Hangimiz mezun olmadık çılgınlar gibi!
Kepli balolu mezuniyet kutlamalar Hristiyan âdetiydi, kim bir kavme benzerseydi, zinhar haramdı; gençler çok çalıştılardı, biraz eğlenmek onların da hakkıydı, kutlama da mı yapmayalardı… Kutlamalarda yapılan taşkınlıklar ve mezunların dünyamıza varlıklarını armağan etmiş pozlarını da eklersek aşağı yukarı mesele bundan ibaretti yakın zamana kadar. Ne yazık ki bununla kalmadı. Yalnızca üniversiteyi bitiren gençler tarafından yapılan mezuniyet kutlamaları birkaç yıldır lise, ortaokul, ilkokul derken anaokullarına kadar indi. Bu yangının körükçüsü de bazı idealist ve faal öğretmenler oldu.
Aidat toplayarak, yardımcı kaynak kitap aldırarak eğitimde fırsat eşitliğini sağlamaya yönelik hizmetlerine bir de mezuniyet organizasyonlarını eklediler. Öğrencileri onlara göre bir hamurdu zaten, şimdi sadece o hamuru yoğurup her yaştan boy boy mezunlar ve mezuncuklar yaptılar. Sonra eserlerinin karşısına geçip kendileriyle gurur duydular. Çocuklar mutluydu. Tamam giyecek kıyafeti, katılacak parası, beraber gidecek anne babası olmayan çocuklar bu organizasyonlara dışarıdan bakmakla yetindiler ama olurdu böyle ufak tefek fireler. Öğretmenler anne babaları da aldılar sonra. İşin aslı bunu nasıl becerdiler bilmiyorum. Herkesten “durun ne yapıyorsunuz siz, çocuk bunlar, küçük şeylerden mutlu olmak onların nişanesi, bozmayın onları” demelerini beklemiyordum. Ama hiçbir müspet amaca hizmet etmeyen bu etkinlik savurganlık diye bari canlarını sıksaydı.
Oysa her şey o kadar normaldi ki anlayamıyorlardı beni. Gerçi içlerinde tasvip etmeseler de “eller ne der” diye kaygılananlar vardı. Çocuklarının boyunları bükük kalırdı yoksa arkadaşlarının içinde ya da diğer veliler cimrilik ettiklerini düşünürdü, nelerine lazımdı. Her şey çocuklar içindi, masraftan kaçmamak lazımdı.
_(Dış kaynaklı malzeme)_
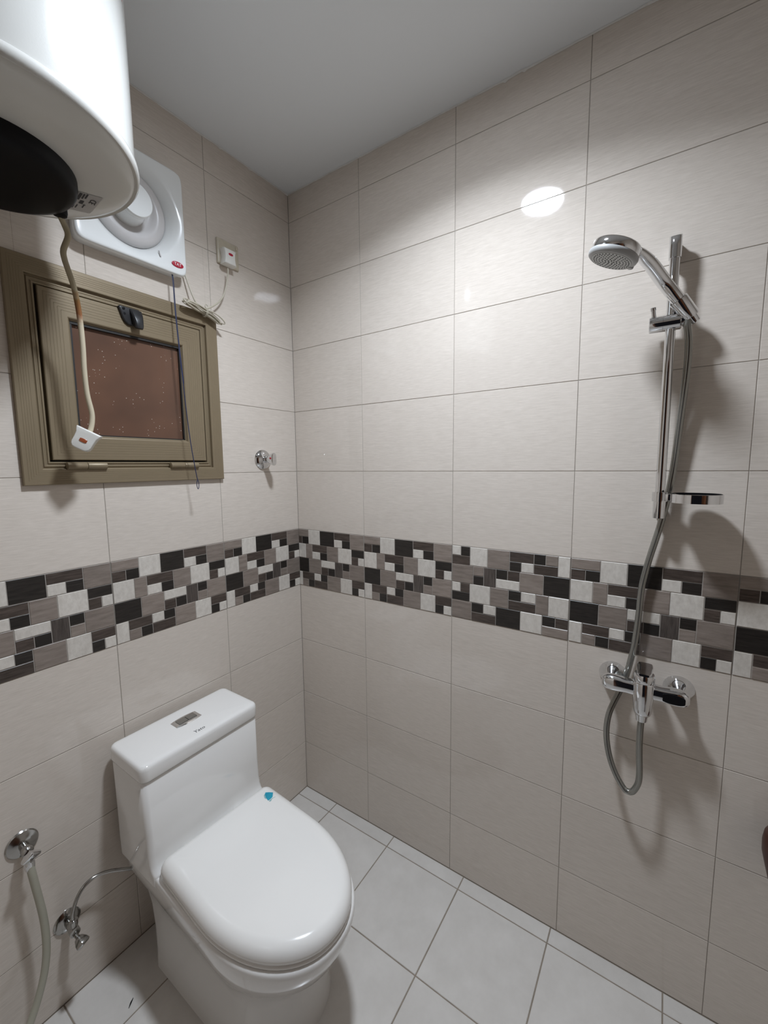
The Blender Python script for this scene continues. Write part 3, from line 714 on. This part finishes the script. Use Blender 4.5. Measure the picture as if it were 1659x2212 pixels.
# ------------------------------------------------------------------ toilet supply valve and pipe
av = thing('angle_valve', 'dull chrome angle valve low on the wall left of the toilet', 'valve', (-.934, 0, .238))
E2 = Vector((-.934, 0, .240))
MB().lathe([(.032,0),(.0325,.002),(.028,.006),(.016,.010)], E2, (0,-1,0), 36).build('escutcheon', DCHROME, av)
MB().lathe([(.010,.004),(.010,.040),(.0125,.041),(.0125,.056),(.010,.057)], E2, (0,-1,0), 24).build('body', DCHROME, av)
MB().lathe([(.0075,0),(.0075,.014),(.0105,.015),(.0105,.027),(.006,.029)], E2 + Vector((0,-.047,.004)), (0.05,0,1), 20).build('outlet', DCHROME, av)
kn = MB()
kn.lathe([(.006,.0),(.006,.010),(.0105,.012),(.0165,.024),(.0180,.033),(.013,.036)], E2 + Vector((0,-.055,-.006)), (.25,-.75,-.55), 6)
kn.build('knob', DCHROME, av, bevel=0.0012)
fp = [(-.9335,-.047,.270),(-.9325,-.046,.290),(-.922,-.044,.318),(-.905,-.042,.338),(-.884,-.042,.3465),(-.862,-.045,.3455),(-.838,-.050,.337),(-.812,-.056,.322),(-.785,-.062,.305)]
MB().tube(spline(fp, 8), .0047, 12).build('supply_pipe', DCHROME, av)

# ------------------------------------------------------------------ bidet spray valve and hose
bv = thing('hose_valve', 'chrome valve with a cream hose hanging from it, at the left edge', 'valve', (-1.008, 0, .535))
E1 = Vector((-1.0080, 0, .5400))
MB().lathe([(.0335,0),(.0345,.002),(.032,.005),(.020,.008),(.0135,.0115)], E1, (0,-1,0), 40).build('escutcheon', DCHROME, bv)
MB().lathe([(.0095,.006),(.0105,.014),(.0105,.030),(.0125,.032),(.0125,.044),(.009,.048)], E1, (0,-1,0), 24).build('body', DCHROME, bv)
kn = MB(); kn.lathe([(.007,0),(.0115,.008),(.0215,.018),(.0225,.023),(.018,.0265),(.006,.027)], E1 + Vector((0,-.040,.002)), (.1,-.85,-.5), 4)
kn.build('knob', CHROME, bv, bevel=0.002)
MB().lathe([(.0085,0),(.0085,.016),(.0115,.017),(.0115,.030),(.0095,.040)], E1 + Vector((0,-.040,-.008)), (.02,-.15,-1), 20).build('outlet', CHROME, bv)
hsx = [(-1.0075,-.047,.505),(-1.006,-.050,.480),(-1.0025,-.052,.440),(-.9985,-.054,.395),(-.9955,-.056,.350),(-.9950,-.058,.300),(-.9985,-.060,.250),(-1.0080,-.064,.205),(-1.0250,-.070,.160),(-1.0480,-.078,.118),(-1.080,-.090,.075),(-1.12,-.105,.035),(-1.17,-.12,.012),(-1.25,-.15,.0092),(-1.33,-.16,.0092)]
MB().tube(spline(hsx, 8), .0086, 14).build('hose', HOSEC, bv)

# ------------------------------------------------------------------ shower: rail, slider, handset, dish, hose
RX, RY = -.045, -1.3125
rl = thing('shower_rail', 'vertical chrome slide rail with clip and soap dish', 'shower rail', (RX, RY, 1.36))
MB().lathe([(.0106,1.375),(.0106,2.00)], (RX, RY, 0), (0,0,1), 36).build('rail', CHROME, rl)
top = MB()
nq = 40; pr_ = []
for zz, rr_ in ((1.9700,.0112),(1.9705,.0127),(2.0,.0127)): pr_.append([(RX + rr_*math.cos(a), RY + rr_*math.sin(a), zz) for a in [2*math.pi*k/nq for k in range(nq)]])
pr_.append([(RX + .0127*math.cos(a), RY + .0127*math.sin(a), 2.0215 + .45*.0127*math.cos(a)) for a in [2*math.pi*k/nq for k in range(nq)]])
pr_.append([(RX + .0110*math.cos(a), RY + .0110*math.sin(a), 2.0230 + .45*.0110*math.cos(a)) for a in [2*math.pi*k/nq for k in range(nq)]])
top.rings(pr_); top.build('end_cap', CHROME, rl, smooth=40)
MB().box((RX, RY-.0095, 1.972), (0, RY+.0095, 2.021)).build('bracket', CHROME, rl, bevel=0.003)
MB().lathe([(.0115,1.3585),(.0132,1.3595),(.0135,1.400),(.0135,1.4015),(.0115,1.4018)], (RX, RY, 0), (0,0,1), 36).build('end_cap', CHROME, rl)
MB().box((RX, RY-.0095, 1.363), (0, RY+.0095, 1.400)).build('bracket', CHROME, rl, bevel=0.003)
# slider: horizontal barrel across the rail
SZ = 1.8275
sl = MB().lathe([(.0165,-.0475),(.0185,-.046),(.0188,-.044),(.0188,-.0195),(.0183,-.019),(.0188,-.0185),(.0188,.0145),(.017,.0165),(.015,.017)], (RX-.001, RY-.004, SZ), (0,-1,0), 40).build('slider', CHROME, rl)
MB().lathe([(.0050,0),(.0050,.019),(.0062,.0195),(.0062,.026),(.005,.027)], (RX-.006, RY+.034, SZ+.012), (-.35,.12,1), 18).build('knob', CHROME, sl)
# clip that takes the handset (an open cone)
P0 = Vector((-.0560,-1.3445,1.8420)); HD = Vector((-.330,.560,.760)).normalized()
# ------------------------------------------------------------------
HEADC = Vector((-.1900,-1.2005,1.9520)); HN = Vector((-.028,.353,-.935)).normalized()
cl = MB(); a_, u_, v_ = basis(HD)
cl.lathe([(.0128,-.012),(.0165,-.0125),(.0172,-.010),(.0192,.034),(.0190,.036),(.0160,.036)], P0, HD, 36, False, False)
cl.build('clip', CHROME, sl)
MB().lathe([(.0150,0),(.0165,.002),(.0165,.018),(.012,.02)], (RX-.001, RY-.017, SZ), (-.1,-.9,.35), 28).build('clip_joint', CHROME, sl)
# soap dish: a chrome hoop round a dark clear tray
dish_c = Vector((-.0680,-1.3845,0))
def hoop(s_, z):
    o = []
    for k in range(56):
        a = 2*math.pi*k/56; ca, sa = math.cos(a), math.sin(a)
        o.append((dish_c.x + .046*s_*math.copysign(abs(ca)**.85, ca), dish_c.y + .0505*s_*math.copysign(abs(sa)**.85, sa), z))
    return o
sd = MB(); sd.rings([hoop(.965,1.4030), hoop(1,1.4022), hoop(1,1.4222), hoop(.965,1.4230), hoop(.95,1.4220), hoop(.95,1.4040), hoop(.965,1.4030)], False, False)
sdo = sd.build('soap_dish', CHROME, rl, smooth=50)
MB().rings([hoop(.955,1.4045), hoop(.955,1.4232), hoop(.925,1.4232), hoop(.915,1.4085), hoop(.5,1.4075)]).build('tray', BLACKP, sdo, smooth=40)
MB().lathe([(.0130,1.4010),(.0165,1.4015),(.0165,1.4240),(.0130,1.4245)], (RX, RY, 0), (0,0,1), 36).build('collar', CHROME, sdo)
MB().box((RX-.012, RY-.034, 1.4035), (RX+.006, RY-.010, 1.4215)).build('arm', CHROME, sdo, bevel=0.002)

# handset
hsn = thing('shower_handset', 'chrome hand shower with a round grey nozzle face', 'hand shower', tuple(P0))
up = -HN
back = HEADC + up*.016
handle_pts = [P0 + HD*-.014, P0 + HD*.02, P0 + HD*.055, P0 + HD*.09, Vector((-.1230,-1.2680,1.9420)), Vector((-.1480,-1.2465,1.9600)), Vector((-.1700,-1.2260,1.9665))]
path = spline(handle_pts, 6); n = len(path); rings_ = []
wdir0 = HD.cross(Vector((0,0,1))).normalized()
for i, p in enumerate(path):
    t = i/(n-1); tg = (path[min(i+1,n-1)] - path[max(i-1,0)]).normalized()
    side = tg.cross(up).normalized(); nn = side.cross(tg).normalized()
    wa = .0120 + .0040*math.sin(math.pi*min(1, t*1.1)) + .006*max(0, t-.72)/.28
    wb_ = .0120 + .0025*math.sin(math.pi*min(1, t)) - .004*max(0, t-.72)/.28
    rings_.append([p + side*wa*math.cos(q) + nn*wb_*math.sin(q) for q in [2*math.pi*k/32 for k in range(32)]])
MB().rings(rings_).build('handle', CHROME, hsn, smooth=60)
MB().lathe([(.0475,-.0005),(.0505,.001),(.0515,.005),(.0510,.017),(.0480,.021),(.040,.0245),(.022,.027),(.001,.0275)], HEADC, up, 64).build('head', CHROME, hsn, smooth=45)
face = MB().lathe([(.0500,.003),(.0520,.0005),(.0525,-.003),(.0510,-.0075),(.0470,-.0105),(.0435,-.0112),(.0425,-.0105)], HEADC, up, 64, True, True).build('face_ring', GREYP, hsn, smooth=50)
plate = MB().lathe([(.0425,-.0095),(.0415,-.0115),(.030,-.0125),(.001,-.0128)], HEADC, up, 56).build('nozzle_plate', FACEP, hsn, smooth=50)
_, hu, hv = basis(up)
nz = MB()
for rr_, cnt in ((.006,5),(.0125,10),(.019,16),(.0255,22),(.0315,28),(.037,32)):
    for k in range(cnt):
        a = 2*math.pi*(k + .5*(cnt % 3))/cnt
        p = HEADC + (hu*math.cos(a) + hv*math.sin(a))*rr_ - up*(.0112 + .0015*(1-rr_/.04))
        nz.lathe([(.0014,0),(.0011,.0016)], p, -up, 6)
nzo = nz.build('nozzles', NOZZ, plate, smooth=40); nzo['kind'] = 'stuff'
tb = HEADC - up*.008 + (P0 - HEADC - up*(P0 - HEADC).dot(up)).normalized()*.046
MB().lathe([(.006,-.004),(.0075,-.002),(.0075,.003),(.005,.004)], tb, up, 16).build('spray_tab', GREYP, hsn)

# mixer
mx = thing('shower_mixer', 'chrome wall-mounted shower mixer tap under the mosaic band', 'mixer tap', (0, -1.3045, .913))
for yy in (-1.2290, -1.3800):
    MB().lathe([(.0345,0),(.0352,.0015),(.0345,.004),(.0245,.022),(.0150,.038),(.0140,.040),(.0140,.050)], (0, yy, .9070), (-1,0,.06), 48).build('escutcheon', CHROME, mx)
    MB().lathe([(.0145,.042),(.0165,.043),(.0165,.052),(.0145,.053)], (0, yy, .9070), (-1,0,.06), 6).build('nut', CHROME, mx, bevel=.0008)
BX, BZ = -.0690, .9150
def arm_ring(y, hx, hz, ox=0, e=3.2):
    return [(BX + ox + hx*math.copysign(abs(math.cos(a))**(2/e), math.cos(a)), y, BZ + hz*math.copysign(abs(math.sin(a))**(2/e), math.sin(a))) for a in [2*math.pi*k/40 for k in range(40)]]
for y0, y1 in ((-1.2900,-1.2080), (-1.3190,-1.4010)):
    dr = 1 if y1 > y0 else -1
    MB().rings([arm_ring(y0,.0185,.0185), arm_ring(y0+dr*.025,.0175,.0175), arm_ring(y1-dr*.030,.0180,.0205), arm_ring(y1-dr*.012,.0165,.0190), arm_ring(y1-dr*.004,.0130,.0150), arm_ring(y1,.007,.0085)]).build('arm', CHROME, mx, smooth=60)
il = MB(); ip = []  # thin black plate standing in for a dark reflection in the chrome arm
for k in range(28):
    a = 2*math.pi*k/28; ip.append((-1.3670 + .0250*max(-1, min(.86, 1.05*math.cos(a))), BZ + .0125*math.copysign(abs(math.sin(a))**.6, math.sin(a))))
il.rings([[(BX-.0150, y, z) for y, z in ip], [(BX-.0184, y, z) for y, z in ip]]); ilo = il.build('dark_reflection', BLACKP, mx); ilo['label'] = 'dark reflection in the right arm, built as a black plate'
body = MB().lathe([(.0130,.8500),(.0180,.8520),(.0205,.8590),(.0212,.8700),(.0228,.8860),(.0245,.9020),(.0248,.9370),(.0238,.9400),(.0225,.9410)], (BX-.006, -1.3045, 0), (0,0,1), 44).build('body', CHROME, mx, smooth=50)
MB().lathe([(.0225,.9395),(.0235,.9410),(.0235,.9560),(.0215,.9610),(.012,.9635),(.001,.964)], (BX-.006, -1.3045, 0), (0,0,1), 44).build('cartridge_cap', CHROME, mx, smooth=50)
lvr = MB(); sec = []
for x, z, hw, hh in ((-.040,.964,.0165,.010),(-.055,.970,.0185,.0115),(-.075,.971,.0185,.0105),(-.092,.972,.0170,.0075),(-.112,.9755,.0155,.0055),(-.128,.979,.0140,.0042),(-.134,.9805,.011,.003)):
    sec.append([(x, -1.3045 + hw*math.copysign(abs(math.cos(a))**.55, math.cos(a)), z + hh*math.copysign(abs(math.sin(a))**.55, math.sin(a))) for a in [2*math.pi*k/28 for k in range(28)]])
lvr.rings(sec).build('lever', CHROME, mx, smooth=60)
MB().lathe([(.0105,.832),(.0125,.833),(.0145,.850),(.0120,.852)], (BX-.006, -1.3035, 0), (0,0,1), 28).build('hose_nut', CHROME, mx)

# hose (one loop below the mixer, up the wall to the handset)
sh = thing('shower_hose', 'silver shower hose looping below the mixer and up beside the rail', 'hose', (-.06, -1.29, .60))
hpts = [(-.0740,-1.3035,.834),(-.0735,-1.3025,.800),(-.072,-1.3028,.760),(-.069,-1.3045,.720),(-.067,-1.3065,.690),(-.066,-1.3065,.662),(-.065,-1.3030,.641),(-.0645,-1.2930,.6190),(-.064,-1.2800,.6150),(-.063,-1.2700,.6230),(-.060,-1.2520,.6500),(-.056,-1.2370,.6850),(-.051,-1.2270,.7250),(-.045,-1.2235,.7650),(-.038,-1.2270,.8050),(-.030,-1.2380,.8420),(-.024,-1.2510,.8780),(-.021,-1.2610,.9150),(-.021,-1.2680,.9520),(-.022,-1.2770,1.0150),(-.023,-1.2825,1.0930),(-.024,-1.2855,1.1700),(-.024,-1.2965,1.2400),(-.023,-1.3160,1.3320),(-.0225,-1.3290,1.4090),(-.0240,-1.3380,1.4957),(-.032,-1.3445,1.6070),(-.045,-1.3500,1.7120),(-.054,-1.3500,1.7720),(-.0575,-1.3455,1.8080),(-.0560,-1.3440,1.8260)]
MB().tube(spline(hpts, 7), .0078, 16).build('hose', HOSEG, sh)
MB().lathe([(.0085,-.030),(.0105,-.028),(.0120,-.013),(.0118,-.011)], P0, HD, 24).build('hose_cone', CHROME, sh)

# brown object at the right edge
bh = thing('wall_fixture', 'dark red-brown rounded object low on the wall at the right edge', 'fixture', (-.045, -1.6145, .50))
MB().lathe([(.022,.490),(.034,.497),(.0440,.527),(.0520,.562),(.0580,.590),(.0590,.615),(.0565,.634),(.048,.643),(.036,.645),(.033,.64),(.033,.54)], (-.062,-1.6145,0), (0,0,1), 40, True, True).build('shell', BROWNP, bh, smooth=60)
MB().box((-.02,-1.6345,.565),(0,-1.5945,.615)).build('mount', BROWNP, bh, bevel=.003)

# bit of dirt on the floor
dz = Vector((-.854,-.155,0))
db = MB(); db.rings([[(dz.x+.010*math.cos(a)*.9+.004*math.sin(a), dz.y+.004*math.sin(a)+.006*math.cos(a), z) for a in [2*math.pi*k/9 for k in range(9)]] for z in (0.0002, .0022)] + [[(dz.x+.005*math.cos(a), dz.y+.002*math.sin(a)+.003*math.cos(a), .003) for a in [2*math.pi*k/9 for k in range(9)]]])
dbo = db.build('debris', BLACKP); dbo['label'] = 'small dark scrap lying on the floor left of the toilet'; dbo['category'] = 'debris'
Sonra “büyük” gün gelip çattı. Öğretmenler, aileler, çocuklar gösterişli salonlarda, gösterişli üst başlarıyla, gösterişli yemekler yiyip gösterişli kutlamalar yaptılar. Dürülüp kurdele bağlanmış diplomaları dürbün yapıp ormanda keşfe çıkacak yaştaki çocuklar, kocaman sahnelerde kocaman alkışlar aldı. Ağzından emziği az evvel alınmış kadar küçük mezuncukların kepli fotoğrafları facebookları, instagramları süsledi. İltifat marifeti geçti. İnsan aldandı. İnsan aldattı.
Sonra ne mi oldu? O minik “prens” ve “prenses”ler birer büyük kırıntısı oldu. Çocuklukları kalmadı. Dışarda diğer çocuklarla oynadıkları oyunlar onlara “çok saçma” geldi. Babaannelerinin yaptığı sütlacı değil, geçen gün dışarda yedikleri tatlıyı istediler. İstediklerini elde edene kadar ağladılar. Evin patronu oldular. Kumanda onların eline geçti. Engelli birini görünce korktular. Suriyelileri küçümsediler. Kardeşleriyle anlaşamadılar. Yaptıkları her güzellik için ödül beklediler. Öyle her hediyeyi de beğenmediler. Parayı tanıdılar, parayı sevdiler. Velhasıl bozuldular.
Hayır, abartmadım. “Siz ileride bileceksiniz.”